Task directions
Leave out the pictures and transcribe everything else exactly.

Data segment
▬▬▬▬▬▬

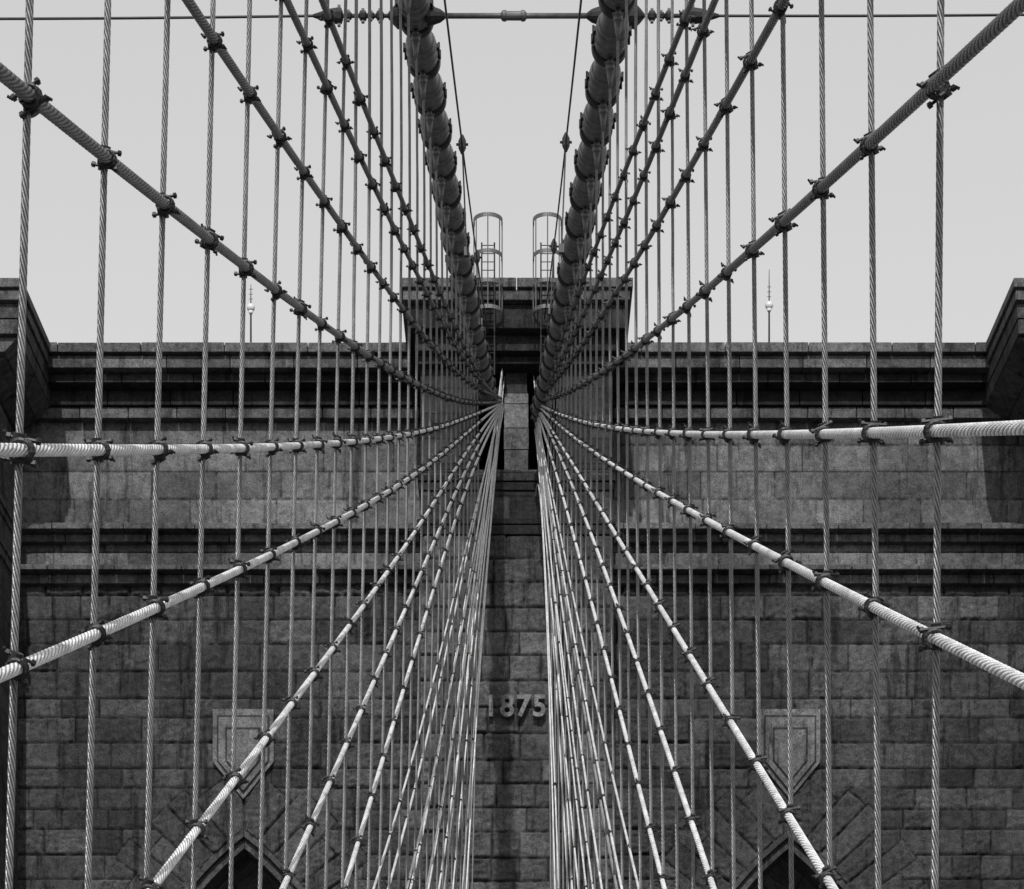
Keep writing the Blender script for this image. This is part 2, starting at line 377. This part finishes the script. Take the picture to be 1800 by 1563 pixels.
# ---------------------------------------------------------------- tower
tower=link(bpy.data.objects.new('bridge_tower',None)); tower.location=(0,94,0)
tag(tower,"massive dark granite suspension bridge tower with two pointed arches","bridge tower")
def tpar(o):
    o.parent=tower; o.matrix_parent_inverse=Matrix.Translation((0,-94,0)); return o
def H(h): return h+CAMZ
def vnoise(x,z,sc,seed):
    r=np.random.default_rng(seed); G=r.random((256,256)); X=x*sc; Z=z*sc
    xi=np.floor(X).astype(int); zi=np.floor(Z).astype(int); fx=X-xi; fz=Z-zi; fx=fx*fx*(3-2*fx); fz=fz*fz*(3-2*fz)
    a=G[xi%256,zi%256]; b=G[(xi+1)%256,zi%256]; c=G[xi%256,(zi+1)%256]; d=G[(xi+1)%256,(zi+1)%256]
    return (a*(1-fx)+b*fx)*(1-fz)+(c*(1-fx)+d*fx)*fz
AX=10.72; AA=5.2; KR=2.5; AR=KR*AA; APEX=H(23.4); SPR=APEX-math.sqrt(KR*KR-(KR-1)**2)*AA
def arch_hw(z,extra=0):
    zz=np.maximum(z-SPR,0); v=(AR+extra)**2-zz**2
    return np.where(v>0,np.sqrt(np.maximum(v,0))-(KR-1)*AA,-1)
def hole(x,z): 
    return (np.abs(np.abs(x)-AX)<arch_hw(z,-.04))
NA=15; A1=math.acos((KR-1)/KR)
def ring(X,Z,seed):
    """radial arch stones: mask, joint distance, tone, relief"""
    r=random.Random(seed); M=np.zeros(X.shape,bool); DJ=np.zeros_like(X); T=np.ones_like(X); B=np.zeros_like(X)
    for cx in (-AX,AX):
        for sg in (-1,1):
            tones=np.array([r.uniform(.75,1.2) for _ in range(NA)]); bs=np.array([r.uniform(0,.8) for _ in range(NA)])
            ros=np.array([AR+(1.9 if k%2 else 2.7)+r.uniform(-.15,.15) for k in range(NA)]); ros[-1]=AR+2.0; ros[-2]=AR+2.6
            c=cx-sg*(KR-1)*AA
            side=(sg*(X-cx)>=0)&(np.abs(X-cx)<9)&(Z>SPR)
            rr=np.hypot(X-c,Z-SPR); th=np.arctan2(Z-SPR,np.abs(X-c)+1e-6)
            kf=th/A1*NA; k=np.clip(np.floor(kf),0,NA-1).astype(int)
            da=np.minimum(kf-k,np.where(k==NA-1,9,k+1-kf))*A1/NA*rr
            ro=ros[k]; m=side&(rr<ro)&(sg*(X-c)>0)
            dj=np.minimum(np.minimum(da,ro-rr),np.abs(X-cx)+.0)
            M|=m; DJ=np.where(m,dj,DJ); T=np.where(m,tones[k],T); B=np.where(m,bs[k],B)
    return M,DJ,T,B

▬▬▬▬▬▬

Answer in full
Keep writing the Blender script for this image. This is part 2, starting at line 377. This part finishes the script. Take the picture to be 1800 by 1563 pixels.
# ---------------------------------------------------------------- tower
tower=link(bpy.data.objects.new('bridge_tower',None)); tower.location=(0,94,0)
tag(tower,"massive dark granite suspension bridge tower with two pointed arches","bridge tower")
def tpar(o):
    o.parent=tower; o.matrix_parent_inverse=Matrix.Translation((0,-94,0)); return o
def H(h): return h+CAMZ
def vnoise(x,z,sc,seed):
    r=np.random.default_rng(seed); G=r.random((256,256)); X=x*sc; Z=z*sc
    xi=np.floor(X).astype(int); zi=np.floor(Z).astype(int); fx=X-xi; fz=Z-zi; fx=fx*fx*(3-2*fx); fz=fz*fz*(3-2*fz)
    a=G[xi%256,zi%256]; b=G[(xi+1)%256,zi%256]; c=G[xi%256,(zi+1)%256]; d=G[(xi+1)%256,(zi+1)%256]
    return (a*(1-fx)+b*fx)*(1-fz)+(c*(1-fx)+d*fx)*fz
AX=10.72; AA=5.2; KR=2.5; AR=KR*AA; APEX=H(23.4); SPR=APEX-math.sqrt(KR*KR-(KR-1)**2)*AA
def arch_hw(z,extra=0):
    zz=np.maximum(z-SPR,0); v=(AR+extra)**2-zz**2
    return np.where(v>0,np.sqrt(np.maximum(v,0))-(KR-1)*AA,-1)
def hole(x,z): 
    return (np.abs(np.abs(x)-AX)<arch_hw(z,-.04))
NA=15; A1=math.acos((KR-1)/KR)
def ring(X,Z,seed):
    """radial arch stones: mask, joint distance, tone, relief"""
    r=random.Random(seed); M=np.zeros(X.shape,bool); DJ=np.zeros_like(X); T=np.ones_like(X); B=np.zeros_like(X)
    for cx in (-AX,AX):
        for sg in (-1,1):
            tones=np.array([r.uniform(.75,1.2) for _ in range(NA)]); bs=np.array([r.uniform(0,.8) for _ in range(NA)])
            ros=np.array([AR+(1.9 if k%2 else 2.7)+r.uniform(-.15,.15) for k in range(NA)]); ros[-1]=AR+2.0; ros[-2]=AR+2.6
            c=cx-sg*(KR-1)*AA
            side=(sg*(X-cx)>=0)&(np.abs(X-cx)<9)&(Z>SPR)
            rr=np.hypot(X-c,Z-SPR); th=np.arctan2(Z-SPR,np.abs(X-c)+1e-6)
            kf=th/A1*NA; k=np.clip(np.floor(kf),0,NA-1).astype(int)
            da=np.minimum(kf-k,np.where(k==NA-1,9,k+1-kf))*A1/NA*rr
            ro=ros[k]; m=side&(rr<ro)&(sg*(X-c)>0)
            dj=np.minimum(np.minimum(da,ro-rr),np.abs(X-cx)+.0)
            M|=m; DJ=np.where(m,dj,DJ); T=np.where(m,tones[k],T); B=np.where(m,bs[k],B)
    return M,DJ,T,B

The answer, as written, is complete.